All’inizio del 2018 c’è stato un dietro front da parte dell’azienda, che aveva rinunciato a investire i 37 milioni dell’accordo del 2013, perché non c’erano più le condizioni di mercato. In più, una volta terminata la solidarietà, ci sarebbero stati 1.000 esuberi. In questi ultimi giorni ci siamo adoperati affinché l’azienda tenesse fede agli impegni presi, investendo i 37 milioni per realizzare i nuovi stabilimenti.
Siete riusciti anche a scongiurare i 1.000 esuberi.
Questo è stato un risultato molto importante. Per questi 1.000 lavoratori siamo passati dalla solidarietà alle classiche 8 ore. Inoltre per i restanti 550 è previsto un impiego nel nuovo stabilimento, che produrrà telai per i salotti.
Il piano industriale prevede anche un percorso formativo per i lavoratori?
Certamente. Il percorso inizierà a gennaio del 2019 e durerà per 24 mesi, cosicché l’azienda avrà modo di costruire ex novo gli stabilimenti. Nel frattempo stiamo definendo con Natuzzi le tempistiche con le quali avverrà la formazione e, per la fase successiva, i criteri legislativi e contrattuali con i quali lavoratori entreranno nelle nuove sedi.
C’è stata unità nel fronte sindacale nel portare avanti questa lunga e complessa trattativa?
Da parte di Cgil, Cisl e Uil si, non per la Usb.
Su quali punti c’è stata rottura?
In verità la contrarietà della Usb si è manifestata su tutti gli accordi conclusi in questa vertenza, quindi sulla logica seguita in questo percorso e non su uno specifico aspetto.
C’è stato un coinvolgimento dei lavoratori sui contenuti dell’accordo e del piano industriale?
Come Uil crediamo che sia opportuno fare un referendum per far valutare ai lavoratori i contenuti dell’accordo e del piano industriale. Su questo punto non siamo in sintonia con Cgil e Cisl, che non hanno mai avanzato tale ipotesi.
Se da questo possibile referendum dovesse uscire un esito negativo sui contenuti dell’accordo, quale altra soluzione prospettereste?
Per il momento non abbiamo un piano B, quindi in caso di parere negativo si avvierebbe la procedura di licenziamento.
Ci sono, secondo lei, delle criticità intrinseche nel settore?
Il problema è che Natuzzi opera in una fascia di mercato media, dove è presente molta concorrenza. Sappiamo che l’azienda ha stipulato una joint venture con un distributore cinese per cercare conquistare nuove fette di mercato.

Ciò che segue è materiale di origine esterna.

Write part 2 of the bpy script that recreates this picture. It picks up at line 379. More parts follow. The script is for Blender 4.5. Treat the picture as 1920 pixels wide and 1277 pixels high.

Lei ha parlato anche di produzioni che dalla Romania sono rientrate in Italia, c’è dunque un problema di dumping contrattuale all’interno dell’Unione europea?
Questo è un ulteriore problema. I marchi del made in Italy non solo devono guardarsi dai competitors cinesi, ma anche dei paesi della stessa Ue, che mettono in campo un dumping serrato, soprattutto in relazione al costo del lavoro.
La vertenza Natuzzi è passata da poco nelle mani del nuovo Esecutivo. Avete notato qualche elemento di differenza rispetto al governo precedente?
Con il precedente esecutivo la presenza del viceministro Teresa Bellanova è stata costante, anche perché la Natuzzi rappresenta una realtà importante nel nostro sistema produttivo. Nell’ultimo incontro, invece, non c’era nessun rappresentante del nuovo governo, ma solo i funzionari del Mise e del Ministero del lavoro. E questo non è un bel segnale. Probabilmente non si rendono conto della complessità della vertenza, puntando su operazioni dall’appeal mediatico più forte come i rider, che sono però una piccolissima parte del mercato del lavoro.